# WHAT THE EXERCISE ASKS
Please write out the complete listing that follows, exactly as it reads.

# PROVIDED MATERIAL
+ + +

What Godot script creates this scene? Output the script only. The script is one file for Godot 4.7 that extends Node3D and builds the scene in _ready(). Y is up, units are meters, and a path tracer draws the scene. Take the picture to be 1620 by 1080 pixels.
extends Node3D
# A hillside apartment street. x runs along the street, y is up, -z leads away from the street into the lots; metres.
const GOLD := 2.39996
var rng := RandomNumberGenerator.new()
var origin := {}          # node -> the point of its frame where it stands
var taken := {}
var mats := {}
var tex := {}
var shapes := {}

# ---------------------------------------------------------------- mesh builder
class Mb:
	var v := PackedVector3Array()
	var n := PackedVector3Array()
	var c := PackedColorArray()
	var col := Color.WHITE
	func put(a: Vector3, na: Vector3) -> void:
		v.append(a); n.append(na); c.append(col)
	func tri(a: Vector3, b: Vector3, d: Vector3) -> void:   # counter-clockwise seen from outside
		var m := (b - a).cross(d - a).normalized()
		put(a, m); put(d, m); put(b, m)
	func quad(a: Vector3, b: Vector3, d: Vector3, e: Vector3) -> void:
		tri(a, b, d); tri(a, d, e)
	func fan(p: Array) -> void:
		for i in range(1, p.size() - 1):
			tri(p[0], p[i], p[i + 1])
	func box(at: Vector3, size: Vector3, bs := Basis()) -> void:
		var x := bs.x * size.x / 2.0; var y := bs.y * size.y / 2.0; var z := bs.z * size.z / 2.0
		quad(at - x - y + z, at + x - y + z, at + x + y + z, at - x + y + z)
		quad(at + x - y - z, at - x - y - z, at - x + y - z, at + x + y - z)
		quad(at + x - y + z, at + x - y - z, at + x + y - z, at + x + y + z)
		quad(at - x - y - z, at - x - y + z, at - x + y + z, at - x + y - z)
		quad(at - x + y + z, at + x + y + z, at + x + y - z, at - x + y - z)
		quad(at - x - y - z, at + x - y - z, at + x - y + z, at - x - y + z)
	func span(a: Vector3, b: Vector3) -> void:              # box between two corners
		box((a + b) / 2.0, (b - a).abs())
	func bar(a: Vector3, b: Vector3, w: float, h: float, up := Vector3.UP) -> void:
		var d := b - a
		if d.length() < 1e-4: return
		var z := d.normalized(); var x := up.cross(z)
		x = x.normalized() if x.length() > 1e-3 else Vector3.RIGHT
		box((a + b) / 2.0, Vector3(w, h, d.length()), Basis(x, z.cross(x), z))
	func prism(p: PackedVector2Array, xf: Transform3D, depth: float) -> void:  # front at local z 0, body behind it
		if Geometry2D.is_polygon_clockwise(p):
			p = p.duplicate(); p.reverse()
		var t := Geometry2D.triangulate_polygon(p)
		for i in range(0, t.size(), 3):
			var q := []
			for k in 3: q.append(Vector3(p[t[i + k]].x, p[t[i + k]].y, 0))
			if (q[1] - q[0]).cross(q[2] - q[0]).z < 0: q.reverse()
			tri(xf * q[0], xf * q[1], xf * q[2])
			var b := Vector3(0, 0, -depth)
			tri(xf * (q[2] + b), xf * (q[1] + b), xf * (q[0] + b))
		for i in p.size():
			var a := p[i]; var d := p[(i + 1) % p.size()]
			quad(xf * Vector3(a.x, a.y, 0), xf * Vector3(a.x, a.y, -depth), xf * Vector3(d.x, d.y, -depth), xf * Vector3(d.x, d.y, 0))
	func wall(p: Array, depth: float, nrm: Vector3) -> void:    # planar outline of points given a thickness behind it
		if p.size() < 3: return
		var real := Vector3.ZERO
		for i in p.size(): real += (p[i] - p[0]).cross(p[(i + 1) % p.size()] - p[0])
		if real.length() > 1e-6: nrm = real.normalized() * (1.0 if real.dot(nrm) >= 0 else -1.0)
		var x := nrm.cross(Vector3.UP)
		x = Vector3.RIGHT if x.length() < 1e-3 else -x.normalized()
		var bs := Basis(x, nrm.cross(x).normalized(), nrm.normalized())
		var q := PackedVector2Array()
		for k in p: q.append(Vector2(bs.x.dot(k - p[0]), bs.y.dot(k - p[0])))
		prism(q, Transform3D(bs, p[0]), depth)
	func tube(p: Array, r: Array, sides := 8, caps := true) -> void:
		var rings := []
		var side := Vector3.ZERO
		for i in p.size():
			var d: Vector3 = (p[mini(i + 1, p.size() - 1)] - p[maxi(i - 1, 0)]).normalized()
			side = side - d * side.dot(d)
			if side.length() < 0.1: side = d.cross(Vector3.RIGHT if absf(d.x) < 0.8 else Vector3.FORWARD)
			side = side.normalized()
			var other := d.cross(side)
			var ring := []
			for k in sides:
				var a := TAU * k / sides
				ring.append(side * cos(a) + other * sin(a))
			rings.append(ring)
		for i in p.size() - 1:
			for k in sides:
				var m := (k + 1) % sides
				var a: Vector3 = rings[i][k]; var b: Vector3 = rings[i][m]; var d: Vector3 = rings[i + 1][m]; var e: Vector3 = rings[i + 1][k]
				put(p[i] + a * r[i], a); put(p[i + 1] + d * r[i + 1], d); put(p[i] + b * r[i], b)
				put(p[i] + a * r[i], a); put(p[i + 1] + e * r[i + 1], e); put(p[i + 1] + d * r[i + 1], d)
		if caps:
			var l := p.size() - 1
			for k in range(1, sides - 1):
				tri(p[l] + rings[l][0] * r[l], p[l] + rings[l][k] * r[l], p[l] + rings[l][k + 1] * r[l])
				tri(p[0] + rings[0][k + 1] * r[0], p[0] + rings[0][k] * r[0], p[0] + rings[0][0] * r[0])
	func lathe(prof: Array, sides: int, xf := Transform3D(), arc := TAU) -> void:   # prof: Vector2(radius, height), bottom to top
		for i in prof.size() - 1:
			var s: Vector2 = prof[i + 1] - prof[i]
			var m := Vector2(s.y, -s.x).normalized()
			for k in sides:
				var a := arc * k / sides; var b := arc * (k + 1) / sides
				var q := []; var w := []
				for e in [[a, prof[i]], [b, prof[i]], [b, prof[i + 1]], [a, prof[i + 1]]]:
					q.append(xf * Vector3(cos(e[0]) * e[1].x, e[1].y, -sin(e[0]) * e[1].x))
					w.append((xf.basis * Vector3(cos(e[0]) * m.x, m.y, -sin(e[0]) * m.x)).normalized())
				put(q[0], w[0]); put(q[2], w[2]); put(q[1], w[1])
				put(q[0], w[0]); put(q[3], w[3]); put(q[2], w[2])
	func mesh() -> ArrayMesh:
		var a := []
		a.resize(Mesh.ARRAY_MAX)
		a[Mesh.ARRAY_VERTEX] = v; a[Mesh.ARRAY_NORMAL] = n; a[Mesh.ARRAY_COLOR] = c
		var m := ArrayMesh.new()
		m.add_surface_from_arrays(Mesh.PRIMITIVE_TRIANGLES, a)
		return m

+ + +

# THE SOLUTION
What Godot script creates this scene? Output the script only. The script is one file for Godot 4.7 that extends Node3D and builds the scene in _ready(). Y is up, units are meters, and a path tracer draws the scene. Take the picture to be 1620 by 1080 pixels.
extends Node3D
# A hillside apartment street. x runs along the street, y is up, -z leads away from the street into the lots; metres.
const GOLD := 2.39996
var rng := RandomNumberGenerator.new()
var origin := {}          # node -> the point of its frame where it stands
var taken := {}
var mats := {}
var tex := {}
var shapes := {}

# ---------------------------------------------------------------- mesh builder
class Mb:
	var v := PackedVector3Array()
	var n := PackedVector3Array()
	var c := PackedColorArray()
	var col := Color.WHITE
	func put(a: Vector3, na: Vector3) -> void:
		v.append(a); n.append(na); c.append(col)
	func tri(a: Vector3, b: Vector3, d: Vector3) -> void:   # counter-clockwise seen from outside
		var m := (b - a).cross(d - a).normalized()
		put(a, m); put(d, m); put(b, m)
	func quad(a: Vector3, b: Vector3, d: Vector3, e: Vector3) -> void:
		tri(a, b, d); tri(a, d, e)
	func fan(p: Array) -> void:
		for i in range(1, p.size() - 1):
			tri(p[0], p[i], p[i + 1])
	func box(at: Vector3, size: Vector3, bs := Basis()) -> void:
		var x := bs.x * size.x / 2.0; var y := bs.y * size.y / 2.0; var z := bs.z * size.z / 2.0
		quad(at - x - y + z, at + x - y + z, at + x + y + z, at - x + y + z)
		quad(at + x - y - z, at - x - y - z, at - x + y - z, at + x + y - z)
		quad(at + x - y + z, at + x - y - z, at + x + y - z, at + x + y + z)
		quad(at - x - y - z, at - x - y + z, at - x + y + z, at - x + y - z)
		quad(at - x + y + z, at + x + y + z, at + x + y - z, at - x + y - z)
		quad(at - x - y - z, at + x - y - z, at + x - y + z, at - x - y + z)
	func span(a: Vector3, b: Vector3) -> void:              # box between two corners
		box((a + b) / 2.0, (b - a).abs())
	func bar(a: Vector3, b: Vector3, w: float, h: float, up := Vector3.UP) -> void:
		var d := b - a
		if d.length() < 1e-4: return
		var z := d.normalized(); var x := up.cross(z)
		x = x.normalized() if x.length() > 1e-3 else Vector3.RIGHT
		box((a + b) / 2.0, Vector3(w, h, d.length()), Basis(x, z.cross(x), z))
	func prism(p: PackedVector2Array, xf: Transform3D, depth: float) -> void:  # front at local z 0, body behind it
		if Geometry2D.is_polygon_clockwise(p):
			p = p.duplicate(); p.reverse()
		var t := Geometry2D.triangulate_polygon(p)
		for i in range(0, t.size(), 3):
			var q := []
			for k in 3: q.append(Vector3(p[t[i + k]].x, p[t[i + k]].y, 0))
			if (q[1] - q[0]).cross(q[2] - q[0]).z < 0: q.reverse()
			tri(xf * q[0], xf * q[1], xf * q[2])
			var b := Vector3(0, 0, -depth)
			tri(xf * (q[2] + b), xf * (q[1] + b), xf * (q[0] + b))
		for i in p.size():
			var a := p[i]; var d := p[(i + 1) % p.size()]
			quad(xf * Vector3(a.x, a.y, 0), xf * Vector3(a.x, a.y, -depth), xf * Vector3(d.x, d.y, -depth), xf * Vector3(d.x, d.y, 0))
	func wall(p: Array, depth: float, nrm: Vector3) -> void:    # planar outline of points given a thickness behind it
		if p.size() < 3: return
		var real := Vector3.ZERO
		for i in p.size(): real += (p[i] - p[0]).cross(p[(i + 1) % p.size()] - p[0])
		if real.length() > 1e-6: nrm = real.normalized() * (1.0 if real.dot(nrm) >= 0 else -1.0)
		var x := nrm.cross(Vector3.UP)
		x = Vector3.RIGHT if x.length() < 1e-3 else -x.normalized()
		var bs := Basis(x, nrm.cross(x).normalized(), nrm.normalized())
		var q := PackedVector2Array()
		for k in p: q.append(Vector2(bs.x.dot(k - p[0]), bs.y.dot(k - p[0])))
		prism(q, Transform3D(bs, p[0]), depth)
	func tube(p: Array, r: Array, sides := 8, caps := true) -> void:
		var rings := []
		var side := Vector3.ZERO
		for i in p.size():
			var d: Vector3 = (p[mini(i + 1, p.size() - 1)] - p[maxi(i - 1, 0)]).normalized()
			side = side - d * side.dot(d)
			if side.length() < 0.1: side = d.cross(Vector3.RIGHT if absf(d.x) < 0.8 else Vector3.FORWARD)
			side = side.normalized()
			var other := d.cross(side)
			var ring := []
			for k in sides:
				var a := TAU * k / sides
				ring.append(side * cos(a) + other * sin(a))
			rings.append(ring)
		for i in p.size() - 1:
			for k in sides:
				var m := (k + 1) % sides
				var a: Vector3 = rings[i][k]; var b: Vector3 = rings[i][m]; var d: Vector3 = rings[i + 1][m]; var e: Vector3 = rings[i + 1][k]
				put(p[i] + a * r[i], a); put(p[i + 1] + d * r[i + 1], d); put(p[i] + b * r[i], b)
				put(p[i] + a * r[i], a); put(p[i + 1] + e * r[i + 1], e); put(p[i + 1] + d * r[i + 1], d)
		if caps:
			var l := p.size() - 1
			for k in range(1, sides - 1):
				tri(p[l] + rings[l][0] * r[l], p[l] + rings[l][k] * r[l], p[l] + rings[l][k + 1] * r[l])
				tri(p[0] + rings[0][k + 1] * r[0], p[0] + rings[0][k] * r[0], p[0] + rings[0][0] * r[0])
	func lathe(prof: Array, sides: int, xf := Transform3D(), arc := TAU) -> void:   # prof: Vector2(radius, height), bottom to top
		for i in prof.size() - 1:
			var s: Vector2 = prof[i + 1] - prof[i]
			var m := Vector2(s.y, -s.x).normalized()
			for k in sides:
				var a := arc * k / sides; var b := arc * (k + 1) / sides
				var q := []; var w := []
				for e in [[a, prof[i]], [b, prof[i]], [b, prof[i + 1]], [a, prof[i + 1]]]:
					q.append(xf * Vector3(cos(e[0]) * e[1].x, e[1].y, -sin(e[0]) * e[1].x))
					w.append((xf.basis * Vector3(cos(e[0]) * m.x, m.y, -sin(e[0]) * m.x)).normalized())
				put(q[0], w[0]); put(q[2], w[2]); put(q[1], w[1])
				put(q[0], w[0]); put(q[3], w[3]); put(q[2], w[2])
	func mesh() -> ArrayMesh:
		var a := []
		a.resize(Mesh.ARRAY_MAX)
		a[Mesh.ARRAY_VERTEX] = v; a[Mesh.ARRAY_NORMAL] = n; a[Mesh.ARRAY_COLOR] = c
		var m := ArrayMesh.new()
		m.add_surface_from_arrays(Mesh.PRIMITIVE_TRIANGLES, a)
		return m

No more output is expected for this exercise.